<<<<

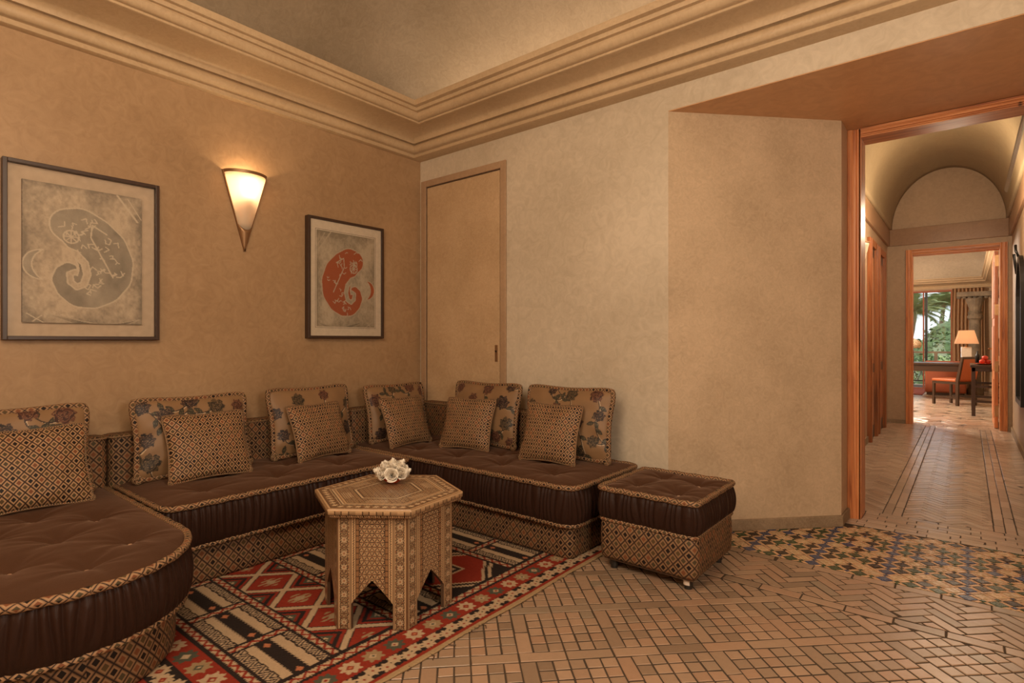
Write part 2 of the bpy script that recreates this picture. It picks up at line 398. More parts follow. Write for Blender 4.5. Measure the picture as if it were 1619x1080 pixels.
# cornice: rectangle rings of the profile
prof = [(0, 0, 2.552), (.022, .085, 2.556), (.030, .093, 2.560), (.030, .093, 2.575), (.018, .078, 2.580), (.018, .078, 2.588)]
for k in range(9):
    a = -PI / 2 + PI * k / 8 * .95; prof.append((.022 + .032 * math.cos(a), .082 + .034 * math.cos(a), 2.624 + .034 * math.sin(a)))
prof += [(.014, .076, 2.662), (.014, .076, 2.666), (.036, .100, 2.668), (.038, .102, 2.678)]
for k in range(1, 12):
    a = PI / 2 * k / 11; prof.append((.040 + .210 * (1 - math.cos(a)), .104 + .129 * (1 - math.cos(a)), 2.680 + .046 * math.sin(a)))
prof += [(.256, .240, 2.726), (.262, .246, 2.729), (.262, .246, 2.738), (.256, .240, 2.741)]
for k in range(8):
    a = PI / 2 * k / 7; prof.append((.258 + .034 * math.sin(a), .242 + .046 * math.sin(a), 2.783 - .040 * math.cos(a)))
prof += [(.285, .281, 2.788), (.285, .281, 2.794), (.300, .303, 2.796), (.306, .310, 2.812), (.300, .304, 2.815), (.300, .304, 2.820), (.318, .332, 2.824), (.327, .343, 2.846), (.327, .343, 2.856), (.22, .22, 2.856), (.22, .22, 2.79), (0, 0, 2.79)]
mb = MB(); v = []; f = []
for pl, pr, h in prof:
    v += [(XL + pl, YR - pr, h), (XE - pl, YR - pr, h), (XE - pl, YB + pr, h), (XL + pl, YB + pr, h)]
for i in range(len(prof) - 1):
    for k in range(4): f.append((i * 4 + k, i * 4 + (k + 1) % 4, i * 4 + 4 + (k + 1) % 4, i * 4 + 4 + k))
mb.add(v, f); struct('trim_1', mb, M['crown'], auto=32)

# skirting
sk = MB().prism([(-1.345, YR - .0), (-1.335, YR - .018), (-.572, 3.808), (-.572, 3.86), (-.566, YF), (-.583, YF), (-.583, 3.83), (-1.33, YR + .004)], 0, .066)
struct('baseboard_splay', sk, M['stone'], bevel=.004)
struct('baseboard_right', MB().box(XL, -1.345, YR - .018, YR, 0, .066), M['stone'], bevel=.004)
struct('baseboard_left', MB().box(XL, XL + .018, YB, YR - .02, 0, .066), M['stone'], bevel=.004)

# ------------------------------------------------------------------ passage
def prof_bar(pts2, axis, a0, a1, fx):
    """extrude 2-D profile"""
    n = len(pts2); v = [fx(p, a0) for p in pts2] + [fx(p, a1) for p in pts2]
    return MB().add(v, [tuple(range(n))[::-1], tuple(range(n, 2 * n))] + [(i, (i + 1) % n, n + (i + 1) % n, n + i) for i in range(n)])
fp = [(0, .10), (0, .004), (.004, 0), (.024, 0), (.027, .006), (.030, .006), (.033, .010), (.046, .010), (.049, .016), (.052, .013), (.060, .013), (.063, .020), (.072, .020), (.072, .20), (.0, .20)]
fr = thing('timber_door_frame', 'orange pine moulded door frame at the passage entrance', 'door frame', (-.55, YF, 0))
prof_bar(fp, 'z', 0, SOF - .006, lambda p, a: (-.583 + p[0], YF + p[1], a)).build('jamb', M['pine_z'], fr, world=True)
prof_bar(fp, 'z', 0, SOF - .006, lambda p, a: (.47 - p[0], YF + p[1], a)).build('jamb', M['pine_z'], fr, world=True)
prof_bar(fp, 'x', -.511, .398, lambda p, a: (a, YF + p[1], SOF - .006 - p[0] * .72)).build('lintel', M['pine_x'], fr, world=True)

struct('wall_hall_left', MB().box(HX0 - .12, HX0, 4.23, HY1, -.006, 2.62), M['hall'])
struct('wall_hall_right', MB().box(HX1, HX1 + .12, 4.23, HY1, -.006, 2.62), M['hall'])
OX0, OX1, OH = -.641, .379, 2.32
mb = MB().box(-4.0, OX0 + .01, HY1, HY1 + .16, -.006, 3.7).box(OX1 - .01, HX1 + .4, HY1, HY1 + .16, -.006, 3.7).box(OX0 + .01, OX1 - .01, HY1, HY1 + .16, OH - .01, 3.7)
struct('wall_hall_end', mb, M['hall'])
for nm, b in (('trim_2', (HX0, HX0 + .03, 4.23, HY1, 2.39, 2.612)), ('trim_3', (HX1 - .03, HX1, 4.23, HY1, 2.39, 2.612)), ('trim_4', (HX0 + .03, HX1 - .03, HY1 - .03, HY1, 2.39, 2.612))):
    struct(nm, MB().box(*b), M['frieze'], bevel=.004)
a = np.linspace(0, PI, 49); yy = np.linspace(4.23, HY1 + .02, 30); A, YY = np.meshgrid(a, yy, indexing='ij')
cx = (HX0 + HX1) / 2; rx = (HX1 - HX0) / 2 - .005
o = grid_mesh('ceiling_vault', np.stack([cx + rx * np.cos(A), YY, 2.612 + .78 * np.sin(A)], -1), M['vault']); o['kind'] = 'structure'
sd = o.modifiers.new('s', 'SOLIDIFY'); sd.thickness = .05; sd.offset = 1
struct('baseboard_hall_left', MB().box(HX0, HX0 + .016, 4.23, 7.15, 0, .07), M['stone'])
struct('baseboard_hall_right', MB().box(HX1 - .016, HX1, 4.23, HY1 - .01, 0, .07), M['stone'])
struct('baseboard_hall_end', MB().box(HX0, OX0 - .005, HY1 - .016, HY1, 0, .05), M['stone'])

# two doors in the left wall of the passage
def side_door(y0, y1, lab):
    t_ = thing('panelled_door', lab, 'door', (HX0, (y0 + y1) / 2, 0))
    fw = .07; x0, x1 = HX0 - .0, HX0 + .035
    for a0, a1 in ((y0, y0 + fw), (y1 - fw, y1)):
        MB().box(x0, x1, a0, a1, 0, 2.24).box(x1, x1 + .010, a0 + .012, a1 - .012, 0, 2.23).build('jamb', M['pine_dark'], t_, world=True, bevel=.003)
    MB().box(x0, x1, y0 + fw, y1 - fw, 2.16, 2.24).build('lintel', M['pine_dark'], t_, world=True, bevel=.003)
    MB().box(x0, x0 + .012, y0 + fw, y1 - fw, 0.005, 2.16).build('door_leaf', M['dark_wood'], t_, world=True)
    for z0, z1 in ((.15, .75), (.85, 2.05)):
        MB().box(x0 + .012, x0 + .018, y0 + fw + .08, y1 - fw - .08, z0, z1).build('door_panel', M['pine_dark'], t_, world=True, bevel=.003)
side_door(7.17, 7.75, 'nearer brown door frame in left wall of passage'); side_door(7.90, 8.58, 'further brown door frame in passage beside end wall')

# door at the passage end
fr = thing('timber_door_frame', 'glossy pine door frame at the far end of passage', 'door frame', (0, HY1, 0))
fq = [(0, -.03), (.012, -.03), (.02, -.022), (.05, -.022), (.06, -.012), (.072, -.012), (.072, .17), (0, .17)]
prof_bar(fq, 'z', 0, OH, lambda p, a: (OX0 + p[0], HY1 + p[1], a)).build('jamb', M['pine_z'], fr, world=True)
prof_bar(fq, 'z', 0, OH, lambda p, a: (OX1 - p[0], HY1 + p[1], a)).build('jamb', M['pine_z'], fr, world=True)
prof_bar(fq, 'x', OX0 + .072, OX1 - .072, lambda p, a: (a, HY1 + p[1], OH - p[0])).build('lintel', M['pine_x'], fr, world=True)
t_ = thing('open_door', 'open pine door leaf with brass hinges at passage end', 'door', (.262, HY1 + .18, 0))
MB().box(.262, .300, HY1 + .18, HY1 + 1.02, .006, 2.24).build('door_leaf', M['pine_z'], t_, world=True, bevel=.003)
for z0, z1 in ((.12, .62), (.72, 1.30), (1.40, 2.12)):
    MB().box(.255, .262, HY1 + .30, HY1 + .90, z0, z1).build('door_panel', M['pine_z'], t_, world=True, bevel=.004)
for z in (.22, .78, 1.50, 2.12):
    MB().box(.264, .302, HY1 + .173, HY1 + .18, z - .07, z + .07).build('hinge', M['brass'], t_, world=True)
MB().tube([(.262, HY1 + .95, 1.0), (.225, HY1 + .95, 1.0), (.225, HY1 + .85, 1.0)], .009).build('handle', M['brass'], t_, world=True, smooth=True)

# ------------------------------------------------------------------ floor pieces
def clip(poly, box):
    x0, x1, y0, y1 = box
    for ax, val, sgn in ((0, x0, 1), (0, x1, -1), (1, y0, 1), (1, y1, -1)):
        out = []
        for i in range(len(poly)):
            a = poly[i]; b = poly[(i + 1) % len(poly)]; da = (a[ax] - val) * sgn; db = (b[ax] - val) * sgn
            if da >= 0: out.append(a)
            if da * db < 0:
                t = da / (da - db); out.append((a[0] + t * (b[0] - a[0]), a[1] + t * (b[1] - a[1])))
        poly = out
        if len(poly) < 3: return []
    return poly
def clip_half(poly, p, nrm):
    out = []
    for i in range(len(poly)):
        a = poly[i]; b = poly[(i + 1) % len(poly)]
        da = (a[0] - p[0]) * nrm[0] + (a[1] - p[1]) * nrm[1]; db = (b[0] - p[0]) * nrm[0] + (b[1] - p[1]) * nrm[1]
        if da >= 0: out.append(a)
        if da * db < 0:
            t = da / (da - db); out.append((a[0] + t * (b[0] - a[0]), a[1] + t * (b[1] - a[1])))
    return out if len(out) >= 3 else []
def area(p): return abs(sum(p[i][0] * p[(i + 1) % len(p)][1] - p[(i + 1) % len(p)][0] * p[i][1] for i in range(len(p)))) / 2
def inset(poly, g):
    n = len(poly); s = sum(poly[i][0] * poly[(i + 1) % n][1] - poly[(i + 1) % n][0] * poly[i][1] for i in range(n))
    if s < 0: poly = poly[::-1]
    q = []
    for p in poly:
        if not q or math.hypot(p[0] - q[-1][0], p[1] - q[-1][1]) > 1e-4: q.append(p)
    if len(q) > 2 and math.hypot(q[0][0] - q[-1][0], q[0][1] - q[-1][1]) < 1e-4: q.pop()
    poly = q; n = len(poly)
    if n < 3: return []
    out = poly
    res = list(poly)
    for i in range(n):
        a = poly[i]; b = poly[(i + 1) % n]; dx, dy = b[0] - a[0], b[1] - a[1]; L = math.hypot(dx, dy)
        nx, ny = -dy / L, dx / L
        res = clip_half(res, (a[0] + nx * g, a[1] + ny * g), (nx, ny))
        if not res: return []
    return res
SKEW = random.Random(3)
def tile_geo(poly, z, bev=.0022, tilt=0):
    inn = inset(poly, bev)
    if not inn or len(inn) != len(poly): inn = [(p[0] * .96 + sum(q[0] for q in poly) / len(poly) * .04, p[1] * .96 + sum(q[1] for q in poly) / len(poly) * .04) for p in poly]
    else:  # align
        k = min(range(len(inn)), key=lambda j: math.hypot(inn[j][0] - poly[0][0], inn[j][1] - poly[0][1])); inn = inn[k:] + inn[:k]
    n = len(poly); t1, t2 = SKEW.uniform(-tilt, tilt), SKEW.uniform(-tilt, tilt)
    cx = sum(p[0] for p in poly) / n; cy = sum(p[1] for p in poly) / n
    hz = lambda p: z + t1 * (p[0] - cx) + t2 * (p[1] - cy)
    v = [(p[0], p[1], -.006) for p in poly] + [(p[0], p[1], hz(p) - .0018) for p in poly] + [(p[0], p[1], hz(p)) for p in inn]
    f = [(i, (i + 1) % n, n + (i + 1) % n, n + i) for i in range(n)] + [(n + i, n + (i + 1) % n, 2 * n + (i + 1) % n, 2 * n + i) for i in range(n)] + [tuple(range(2 * n, 3 * n))]
    return v, f
def project(x, y, z=0):
    r = .775 * x + .632 * y; zz = -.632 * x + .775 * y
    if zz < .2: return None
    return 809.5 + 883 * r / zz, 540 - 883 * (z - HORIZ) / zz, zz
tiles = {}     # kind -> list of (poly, matkey)
def put(kind, poly, mat='tile'):
    gp = .0028 if kind in ('square_tile', 'brick', 'herringbone_brick') else .0014
    if poly[0][1] > 3.9: gp = .0016
    p = inset([(q[0] + SKEW.uniform(-.0008, .0008), q[1] + SKEW.uniform(-.0011, .0011)) for q in poly], gp)
    if mat == 'tile' and poly[0][1] > 3.9: mat = 'tile_pale'
    if p and area(p) > 1.2e-4: tiles.setdefault(kind, []).append((p, mat))
S2 = math.sqrt(.5)
def uv2xy(u, v): return ((u - v) * S2, (u + v) * S2)
def rect_uv(u0, u1, v0, v1): return [uv2xy(u0, v0), uv2xy(u1, v0), uv2xy(u1, v1), uv2xy(u0, v1)]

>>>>

◆ Written exercise
Pull out every line in the material above where "kind" occurs.

◆ Complete response
o = grid_mesh('ceiling_vault', np.stack([cx + rx * np.cos(A), YY, 2.612 + .78 * np.sin(A)], -1), M['vault']); o['kind'] = 'structure'
tiles = {}     # kind -> list of (poly, matkey)
def put(kind, poly, mat='tile'):
    gp = .0028 if kind in ('square_tile', 'brick', 'herringbone_brick') else .0014
    if p and area(p) > 1.2e-4: tiles.setdefault(kind, []).append((p, mat))